The RBA has already spoken: an 8-1 board vote delivered a 25 basis point hike on May 5, 2026, making this market a definitive YES.
Market
91c
Our Estimate
98-99c
Edge
+7c
Bull Case
The Reserve Bank of Australia (RBA) officially announced a 25 basis point increase to the cash rate target, bringing it to 4.35%, following its Monetary Policy Board meeting on May 5, 2026. This decision was driven by a material pickup in inflation, with headline inflation hitting 4.6% in the year to March.
The board's decision was supported by an 8-1 majority vote, reflecting a strong consensus that existing capacity pressures and surging fuel prices required further tightening. Major financial institutions, including Westpac and Commonwealth Bank, reported the hike immediately following the 2:30 PM AEST announcement.
Because the event has already occurred and the official RBA press release explicitly states a 25 basis point increase, the criteria for a YES resolution have been definitively met. A 25bps hike falls exactly within the market's specified 1-25bps range.
Bear Case
Because the event has already occurred and the outcome is a matter of public record, a traditional economic bear case is obsolete. Prior to the decision, a bear case could have been constructed around the recent Australian CPI data showing a faster-than-expected slowdown in services inflation to 3.6%, which might have prompted the RBA to hold rates steady.

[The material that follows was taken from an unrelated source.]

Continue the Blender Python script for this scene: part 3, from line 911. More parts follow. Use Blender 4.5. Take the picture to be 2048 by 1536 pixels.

Furthermore, consumer sentiment had deteriorated sharply, with the Westpac-Melbourne Institute Index falling 8.4% in April 2026. This level of pessimism suggested that the RBA was navigating a narrow path between controlling inflation and risking a significant economic downturn, leading one board member to dissent and vote for a hold.
However, the 8-1 majority in favor of a hike renders these points moot for the final outcome. The only remaining risk is a technical error in market resolution, such as the platform interpreting the 1-25bps range as strictly less than 25bps, though standard financial terminology treats such ranges as inclusive.
What Could Go Wrong
IF the market resolution rules interpret the 1-25bps range as exclusive of exactly 25bps (e.g., 1 to 24.99 bps), THEN the market could resolve NO despite the 25bps hike.
IF the RBA issues an unprecedented same-day correction stating the hike was actually 50bps or a clerical error occurred, THEN the market would resolve NO as it falls outside the 1-25bps range.